**GOAL**:
Could you transcribe the material below exactly, without leaving out a single line?

**GIVEN DATA**:
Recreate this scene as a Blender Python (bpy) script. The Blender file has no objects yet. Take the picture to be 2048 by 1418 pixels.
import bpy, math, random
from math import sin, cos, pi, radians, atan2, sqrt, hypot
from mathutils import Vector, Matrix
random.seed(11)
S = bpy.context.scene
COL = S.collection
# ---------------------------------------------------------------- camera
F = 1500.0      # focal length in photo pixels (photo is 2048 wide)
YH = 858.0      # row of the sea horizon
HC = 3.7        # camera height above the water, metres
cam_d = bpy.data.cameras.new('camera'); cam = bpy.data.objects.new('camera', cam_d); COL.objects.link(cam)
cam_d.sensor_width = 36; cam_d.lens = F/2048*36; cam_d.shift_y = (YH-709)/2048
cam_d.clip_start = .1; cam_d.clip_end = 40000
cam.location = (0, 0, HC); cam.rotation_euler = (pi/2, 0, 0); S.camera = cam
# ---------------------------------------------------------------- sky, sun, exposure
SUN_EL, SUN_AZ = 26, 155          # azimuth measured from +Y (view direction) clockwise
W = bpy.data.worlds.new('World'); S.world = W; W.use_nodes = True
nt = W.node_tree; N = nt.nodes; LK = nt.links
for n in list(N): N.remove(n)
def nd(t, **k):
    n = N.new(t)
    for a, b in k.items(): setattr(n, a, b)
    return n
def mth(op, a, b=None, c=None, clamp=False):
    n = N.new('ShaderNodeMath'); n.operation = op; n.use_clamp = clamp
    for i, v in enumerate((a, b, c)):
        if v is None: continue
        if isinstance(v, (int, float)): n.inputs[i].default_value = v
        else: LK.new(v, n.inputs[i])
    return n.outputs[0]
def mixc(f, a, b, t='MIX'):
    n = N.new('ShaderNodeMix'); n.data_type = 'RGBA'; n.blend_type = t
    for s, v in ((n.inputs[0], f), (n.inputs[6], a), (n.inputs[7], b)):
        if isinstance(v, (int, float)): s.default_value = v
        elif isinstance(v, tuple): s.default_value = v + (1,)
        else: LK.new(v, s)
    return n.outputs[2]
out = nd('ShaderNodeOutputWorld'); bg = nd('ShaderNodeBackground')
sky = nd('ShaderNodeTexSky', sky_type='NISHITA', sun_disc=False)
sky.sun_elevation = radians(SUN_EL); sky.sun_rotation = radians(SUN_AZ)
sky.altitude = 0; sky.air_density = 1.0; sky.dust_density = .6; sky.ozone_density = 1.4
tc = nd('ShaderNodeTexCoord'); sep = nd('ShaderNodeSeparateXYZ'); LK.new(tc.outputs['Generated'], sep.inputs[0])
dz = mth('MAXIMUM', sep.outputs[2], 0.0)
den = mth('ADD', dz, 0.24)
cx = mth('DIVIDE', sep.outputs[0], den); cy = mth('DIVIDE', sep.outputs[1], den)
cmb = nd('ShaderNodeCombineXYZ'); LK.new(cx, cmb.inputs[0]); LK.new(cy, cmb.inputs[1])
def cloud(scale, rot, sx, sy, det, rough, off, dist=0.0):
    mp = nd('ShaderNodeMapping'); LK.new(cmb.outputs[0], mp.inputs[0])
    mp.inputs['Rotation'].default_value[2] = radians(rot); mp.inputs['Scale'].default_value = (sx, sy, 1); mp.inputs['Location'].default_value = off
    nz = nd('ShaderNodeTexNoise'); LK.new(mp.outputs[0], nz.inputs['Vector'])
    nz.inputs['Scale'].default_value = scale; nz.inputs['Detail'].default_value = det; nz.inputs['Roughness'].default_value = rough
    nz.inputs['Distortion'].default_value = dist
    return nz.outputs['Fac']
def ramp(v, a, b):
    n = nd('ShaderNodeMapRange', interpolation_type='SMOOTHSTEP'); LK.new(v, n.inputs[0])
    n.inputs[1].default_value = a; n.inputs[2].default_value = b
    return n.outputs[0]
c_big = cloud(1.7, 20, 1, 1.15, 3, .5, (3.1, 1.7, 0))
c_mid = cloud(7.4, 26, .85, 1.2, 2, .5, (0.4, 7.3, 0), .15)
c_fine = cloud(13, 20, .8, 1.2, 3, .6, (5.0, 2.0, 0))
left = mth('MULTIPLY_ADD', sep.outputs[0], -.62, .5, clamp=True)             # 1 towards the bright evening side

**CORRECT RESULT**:
Recreate this scene as a Blender Python (bpy) script. The Blender file has no objects yet. Take the picture to be 2048 by 1418 pixels.
import bpy, math, random
from math import sin, cos, pi, radians, atan2, sqrt, hypot
from mathutils import Vector, Matrix
random.seed(11)
S = bpy.context.scene
COL = S.collection
# ---------------------------------------------------------------- camera
F = 1500.0      # focal length in photo pixels (photo is 2048 wide)
YH = 858.0      # row of the sea horizon
HC = 3.7        # camera height above the water, metres
cam_d = bpy.data.cameras.new('camera'); cam = bpy.data.objects.new('camera', cam_d); COL.objects.link(cam)
cam_d.sensor_width = 36; cam_d.lens = F/2048*36; cam_d.shift_y = (YH-709)/2048
cam_d.clip_start = .1; cam_d.clip_end = 40000
cam.location = (0, 0, HC); cam.rotation_euler = (pi/2, 0, 0); S.camera = cam
# ---------------------------------------------------------------- sky, sun, exposure
SUN_EL, SUN_AZ = 26, 155          # azimuth measured from +Y (view direction) clockwise
W = bpy.data.worlds.new('World'); S.world = W; W.use_nodes = True
nt = W.node_tree; N = nt.nodes; LK = nt.links
for n in list(N): N.remove(n)
def nd(t, **k):
    n = N.new(t)
    for a, b in k.items(): setattr(n, a, b)
    return n
def mth(op, a, b=None, c=None, clamp=False):
    n = N.new('ShaderNodeMath'); n.operation = op; n.use_clamp = clamp
    for i, v in enumerate((a, b, c)):
        if v is None: continue
        if isinstance(v, (int, float)): n.inputs[i].default_value = v
        else: LK.new(v, n.inputs[i])
    return n.outputs[0]
def mixc(f, a, b, t='MIX'):
    n = N.new('ShaderNodeMix'); n.data_type = 'RGBA'; n.blend_type = t
    for s, v in ((n.inputs[0], f), (n.inputs[6], a), (n.inputs[7], b)):
        if isinstance(v, (int, float)): s.default_value = v
        elif isinstance(v, tuple): s.default_value = v + (1,)
        else: LK.new(v, s)
    return n.outputs[2]
out = nd('ShaderNodeOutputWorld'); bg = nd('ShaderNodeBackground')
sky = nd('ShaderNodeTexSky', sky_type='NISHITA', sun_disc=False)
sky.sun_elevation = radians(SUN_EL); sky.sun_rotation = radians(SUN_AZ)
sky.altitude = 0; sky.air_density = 1.0; sky.dust_density = .6; sky.ozone_density = 1.4
tc = nd('ShaderNodeTexCoord'); sep = nd('ShaderNodeSeparateXYZ'); LK.new(tc.outputs['Generated'], sep.inputs[0])
dz = mth('MAXIMUM', sep.outputs[2], 0.0)
den = mth('ADD', dz, 0.24)
cx = mth('DIVIDE', sep.outputs[0], den); cy = mth('DIVIDE', sep.outputs[1], den)
cmb = nd('ShaderNodeCombineXYZ'); LK.new(cx, cmb.inputs[0]); LK.new(cy, cmb.inputs[1])
def cloud(scale, rot, sx, sy, det, rough, off, dist=0.0):
    mp = nd('ShaderNodeMapping'); LK.new(cmb.outputs[0], mp.inputs[0])
    mp.inputs['Rotation'].default_value[2] = radians(rot); mp.inputs['Scale'].default_value = (sx, sy, 1); mp.inputs['Location'].default_value = off
    nz = nd('ShaderNodeTexNoise'); LK.new(mp.outputs[0], nz.inputs['Vector'])
    nz.inputs['Scale'].default_value = scale; nz.inputs['Detail'].default_value = det; nz.inputs['Roughness'].default_value = rough
    nz.inputs['Distortion'].default_value = dist
    return nz.outputs['Fac']
def ramp(v, a, b):
    n = nd('ShaderNodeMapRange', interpolation_type='SMOOTHSTEP'); LK.new(v, n.inputs[0])
    n.inputs[1].default_value = a; n.inputs[2].default_value = b
    return n.outputs[0]
c_big = cloud(1.7, 20, 1, 1.15, 3, .5, (3.1, 1.7, 0))
c_mid = cloud(7.4, 26, .85, 1.2, 2, .5, (0.4, 7.3, 0), .15)
c_fine = cloud(13, 20, .8, 1.2, 3, .6, (5.0, 2.0, 0))
left = mth('MULTIPLY_ADD', sep.outputs[0], -.62, .5, clamp=True)             # 1 towards the bright evening side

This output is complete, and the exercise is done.